With power tools booming in the background, I imagined spaces that will eventually illustrate Frankfurt’s Jewish history from the transformation out of the ghetto through today, as well as a room for a library and a designated spot for a kosher deli.

Mirjam Wenzel, the director of the museum, pointed to an open area between the old building and the contemporary structure where the museum plans to showcase a 12-metre high sculpture with interlocking skeleton trees having one set of roots reaching toward the sky and another into the ground, by Israeli artist Ariel Schlesinger.

We strolled by another area where an exclusive Anne Frank collection will be housed. The Frank family lived in Frankfurt before relocating to Amsterdam. Before ending our tour, Wenzel mentioned a temporary exhibit focusing on the aftermath of the Second World War. She proudly boasted that this would be the first European exhibit to examine the immediate postwar years. Since a set reopening date for the museum has yet to be scheduled, I recommend checking the website for updates.

As guests of the 25Hours Hotel The Trip, we dined several times at the onsite restaurant, Bar Shuka. Israeli cuisine and a lively atmosphere are the main draws to this favourite spot for locals and hotel guests.

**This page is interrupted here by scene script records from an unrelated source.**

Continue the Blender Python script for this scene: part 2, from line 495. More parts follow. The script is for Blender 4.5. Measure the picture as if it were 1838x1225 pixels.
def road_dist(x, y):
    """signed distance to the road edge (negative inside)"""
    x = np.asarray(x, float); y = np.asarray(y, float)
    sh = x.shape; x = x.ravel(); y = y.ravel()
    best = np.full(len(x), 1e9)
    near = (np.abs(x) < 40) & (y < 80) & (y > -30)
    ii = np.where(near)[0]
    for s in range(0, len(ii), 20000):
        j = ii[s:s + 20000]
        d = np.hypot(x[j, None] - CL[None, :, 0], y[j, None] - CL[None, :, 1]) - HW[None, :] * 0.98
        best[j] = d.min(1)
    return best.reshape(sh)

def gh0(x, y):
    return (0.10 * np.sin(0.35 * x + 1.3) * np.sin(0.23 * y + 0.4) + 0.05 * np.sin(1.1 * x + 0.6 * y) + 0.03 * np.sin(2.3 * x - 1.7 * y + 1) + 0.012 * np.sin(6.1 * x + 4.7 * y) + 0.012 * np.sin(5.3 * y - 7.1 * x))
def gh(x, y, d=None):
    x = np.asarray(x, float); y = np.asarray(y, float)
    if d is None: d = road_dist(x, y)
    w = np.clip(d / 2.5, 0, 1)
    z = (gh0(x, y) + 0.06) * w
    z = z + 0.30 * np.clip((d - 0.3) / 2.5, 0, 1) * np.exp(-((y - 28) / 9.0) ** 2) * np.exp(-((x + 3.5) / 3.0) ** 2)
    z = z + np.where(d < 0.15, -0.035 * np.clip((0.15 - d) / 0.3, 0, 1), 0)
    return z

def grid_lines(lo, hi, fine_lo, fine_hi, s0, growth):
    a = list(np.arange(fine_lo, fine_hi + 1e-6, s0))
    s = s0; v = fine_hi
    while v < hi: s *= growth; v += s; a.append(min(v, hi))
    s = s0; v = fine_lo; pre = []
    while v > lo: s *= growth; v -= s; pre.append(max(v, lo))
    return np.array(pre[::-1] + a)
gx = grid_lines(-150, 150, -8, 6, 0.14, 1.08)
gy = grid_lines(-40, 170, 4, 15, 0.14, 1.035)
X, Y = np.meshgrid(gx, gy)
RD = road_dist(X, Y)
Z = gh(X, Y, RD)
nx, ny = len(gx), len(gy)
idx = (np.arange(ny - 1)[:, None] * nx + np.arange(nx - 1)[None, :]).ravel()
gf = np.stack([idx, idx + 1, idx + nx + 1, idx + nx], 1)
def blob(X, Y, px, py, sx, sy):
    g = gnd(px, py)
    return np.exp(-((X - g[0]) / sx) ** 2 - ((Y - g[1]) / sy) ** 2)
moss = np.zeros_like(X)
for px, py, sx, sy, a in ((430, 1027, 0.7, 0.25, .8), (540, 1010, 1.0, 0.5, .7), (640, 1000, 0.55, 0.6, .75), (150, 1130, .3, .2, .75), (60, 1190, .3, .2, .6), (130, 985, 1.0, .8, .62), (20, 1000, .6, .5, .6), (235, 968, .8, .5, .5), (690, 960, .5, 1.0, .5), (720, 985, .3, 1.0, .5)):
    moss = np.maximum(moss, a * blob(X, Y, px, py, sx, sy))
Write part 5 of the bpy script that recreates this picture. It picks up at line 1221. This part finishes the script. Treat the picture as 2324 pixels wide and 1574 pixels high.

James and David Ardinast, two Jews who spent most of their lives in Frankfurt, own the restaurant. Both brothers attended college abroad and opted to return to Frankfurt. Their Polish grandparents were concentration camp survivors. The brothers work hand in hand with Chef Yossi Elad, the founder of the Machneyuda in Jerusalem and The Palomar in London. Bar Shuka, a trendy spot near the Central Train Station, will appeal to anyone who loves shakshuka for breakfast and a dynamic Middle Eastern marketplace environment for dinner.

In conclusion, visiting Frankfurt reaffirmed my prior belief that it is a vital part of life’s journey to visit places with less than stellar histories. Books and movies can only retell part of their troubling story.

In Frankfurt, I paid tribute to the Jews who proudly strolled in the Judengasse centuries ago as well as the Jews who fled in fear after Kristallnacht or perished during the Shoah. My eyes watered as I learned about the small Jewish communities massacred in the 13th and 14th centuries and stood in silence in two Jewish cemeteries.

I ingested an unsettling number of disturbing facts during my three days in Frankfurt, but I simultaneously witnessed the rebirth of a Jewish community in a place offering little hope after the Second World War. Frankfurt’s Jews’ commitment to Jewish culture and traditions, along with the surrounding communities’ response to a rise in worldwide anti-Semitism, will ultimately determine the future of Frankfurt’s small Jewish community.